-- Aim of the task --
Would you pull out every line of the material that contains the string "Blender"?

-- Input data --
------------------------------------------------------------------------

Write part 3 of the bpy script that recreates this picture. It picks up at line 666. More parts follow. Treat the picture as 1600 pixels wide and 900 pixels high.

------------------------------------------------------------------------

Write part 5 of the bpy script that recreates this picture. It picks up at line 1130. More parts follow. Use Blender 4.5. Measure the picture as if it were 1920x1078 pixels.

------------------------------------------------------------------------

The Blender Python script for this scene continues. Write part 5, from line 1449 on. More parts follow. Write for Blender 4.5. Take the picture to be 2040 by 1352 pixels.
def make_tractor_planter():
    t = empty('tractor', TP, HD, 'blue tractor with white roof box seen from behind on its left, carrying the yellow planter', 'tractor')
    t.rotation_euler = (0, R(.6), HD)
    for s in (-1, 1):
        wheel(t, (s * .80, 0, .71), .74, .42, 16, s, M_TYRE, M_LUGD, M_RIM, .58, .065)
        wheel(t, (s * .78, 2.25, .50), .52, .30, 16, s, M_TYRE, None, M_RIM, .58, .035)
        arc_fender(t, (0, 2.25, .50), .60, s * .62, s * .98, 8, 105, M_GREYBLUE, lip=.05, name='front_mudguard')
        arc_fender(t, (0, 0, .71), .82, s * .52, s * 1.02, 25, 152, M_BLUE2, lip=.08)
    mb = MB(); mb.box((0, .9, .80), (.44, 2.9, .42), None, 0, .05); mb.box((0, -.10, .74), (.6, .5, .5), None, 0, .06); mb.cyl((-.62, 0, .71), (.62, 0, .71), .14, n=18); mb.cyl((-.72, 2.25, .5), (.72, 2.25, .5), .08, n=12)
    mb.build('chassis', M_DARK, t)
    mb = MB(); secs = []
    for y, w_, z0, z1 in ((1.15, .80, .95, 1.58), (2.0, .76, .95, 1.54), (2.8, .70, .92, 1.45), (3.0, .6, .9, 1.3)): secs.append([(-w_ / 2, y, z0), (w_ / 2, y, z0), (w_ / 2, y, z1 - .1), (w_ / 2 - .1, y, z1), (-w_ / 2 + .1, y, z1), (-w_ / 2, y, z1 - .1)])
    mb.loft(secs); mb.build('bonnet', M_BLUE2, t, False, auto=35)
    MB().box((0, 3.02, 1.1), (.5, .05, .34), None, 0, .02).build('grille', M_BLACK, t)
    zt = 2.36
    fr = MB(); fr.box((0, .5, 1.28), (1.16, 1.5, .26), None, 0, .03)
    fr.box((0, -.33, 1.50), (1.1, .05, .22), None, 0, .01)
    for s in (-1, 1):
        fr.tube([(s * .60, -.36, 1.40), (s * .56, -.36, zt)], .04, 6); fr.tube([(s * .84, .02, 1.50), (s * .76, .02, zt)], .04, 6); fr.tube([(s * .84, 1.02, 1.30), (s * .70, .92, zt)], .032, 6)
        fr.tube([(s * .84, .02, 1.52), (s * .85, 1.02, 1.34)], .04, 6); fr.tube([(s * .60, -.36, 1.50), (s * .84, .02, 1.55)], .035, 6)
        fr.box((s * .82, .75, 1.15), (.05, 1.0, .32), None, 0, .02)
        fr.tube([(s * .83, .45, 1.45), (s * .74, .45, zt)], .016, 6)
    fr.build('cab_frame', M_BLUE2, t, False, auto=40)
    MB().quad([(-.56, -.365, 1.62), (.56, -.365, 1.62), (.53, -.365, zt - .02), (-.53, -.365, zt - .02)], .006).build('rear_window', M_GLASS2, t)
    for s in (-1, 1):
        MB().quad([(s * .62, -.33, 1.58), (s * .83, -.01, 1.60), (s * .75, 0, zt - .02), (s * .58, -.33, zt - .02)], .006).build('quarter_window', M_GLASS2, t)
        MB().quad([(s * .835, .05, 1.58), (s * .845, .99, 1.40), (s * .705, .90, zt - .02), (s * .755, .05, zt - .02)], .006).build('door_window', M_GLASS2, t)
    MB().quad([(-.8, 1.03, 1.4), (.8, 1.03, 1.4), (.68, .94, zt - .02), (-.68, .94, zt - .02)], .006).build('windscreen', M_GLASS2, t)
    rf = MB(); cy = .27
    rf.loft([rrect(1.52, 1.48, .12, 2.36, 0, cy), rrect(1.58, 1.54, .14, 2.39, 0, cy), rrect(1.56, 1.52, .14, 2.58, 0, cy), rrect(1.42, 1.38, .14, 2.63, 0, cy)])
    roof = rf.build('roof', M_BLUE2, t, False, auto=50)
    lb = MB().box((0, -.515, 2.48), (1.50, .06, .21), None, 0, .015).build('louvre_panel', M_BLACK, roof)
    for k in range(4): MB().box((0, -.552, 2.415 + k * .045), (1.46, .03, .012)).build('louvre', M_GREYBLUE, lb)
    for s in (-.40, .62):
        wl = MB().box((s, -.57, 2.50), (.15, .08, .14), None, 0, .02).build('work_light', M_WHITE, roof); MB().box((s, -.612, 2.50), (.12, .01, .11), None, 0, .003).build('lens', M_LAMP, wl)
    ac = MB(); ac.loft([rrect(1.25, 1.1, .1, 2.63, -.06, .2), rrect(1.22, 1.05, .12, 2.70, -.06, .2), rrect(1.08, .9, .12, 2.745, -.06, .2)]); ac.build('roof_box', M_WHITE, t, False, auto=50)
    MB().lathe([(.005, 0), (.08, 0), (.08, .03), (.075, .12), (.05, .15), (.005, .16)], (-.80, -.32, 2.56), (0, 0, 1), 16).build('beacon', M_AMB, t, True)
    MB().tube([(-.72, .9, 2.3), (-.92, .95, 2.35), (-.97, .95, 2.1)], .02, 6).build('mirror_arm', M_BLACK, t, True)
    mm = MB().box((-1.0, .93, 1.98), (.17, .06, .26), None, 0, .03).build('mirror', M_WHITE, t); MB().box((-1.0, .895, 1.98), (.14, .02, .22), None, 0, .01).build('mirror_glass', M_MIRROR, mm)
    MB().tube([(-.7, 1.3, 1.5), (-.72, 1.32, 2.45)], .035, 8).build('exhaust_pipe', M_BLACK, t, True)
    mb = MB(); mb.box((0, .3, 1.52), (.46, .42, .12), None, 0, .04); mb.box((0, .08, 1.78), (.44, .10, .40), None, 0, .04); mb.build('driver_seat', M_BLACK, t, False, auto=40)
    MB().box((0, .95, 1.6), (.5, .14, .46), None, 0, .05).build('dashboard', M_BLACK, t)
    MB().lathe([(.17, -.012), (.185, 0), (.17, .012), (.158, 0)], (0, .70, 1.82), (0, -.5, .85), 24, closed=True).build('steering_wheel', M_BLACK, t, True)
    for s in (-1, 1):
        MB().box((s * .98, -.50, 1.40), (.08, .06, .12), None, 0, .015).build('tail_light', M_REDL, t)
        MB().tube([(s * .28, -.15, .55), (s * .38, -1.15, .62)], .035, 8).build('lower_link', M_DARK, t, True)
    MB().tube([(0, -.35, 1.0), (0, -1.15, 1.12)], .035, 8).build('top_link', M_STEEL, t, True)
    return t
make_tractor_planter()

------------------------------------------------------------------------

-- The solution --
Write part 5 of the bpy script that recreates this picture. It picks up at line 1130. More parts follow. Use Blender 4.5. Measure the picture as if it were 1920x1078 pixels.
The Blender Python script for this scene continues. Write part 5, from line 1449 on. More parts follow. Write for Blender 4.5. Take the picture to be 2040 by 1352 pixels.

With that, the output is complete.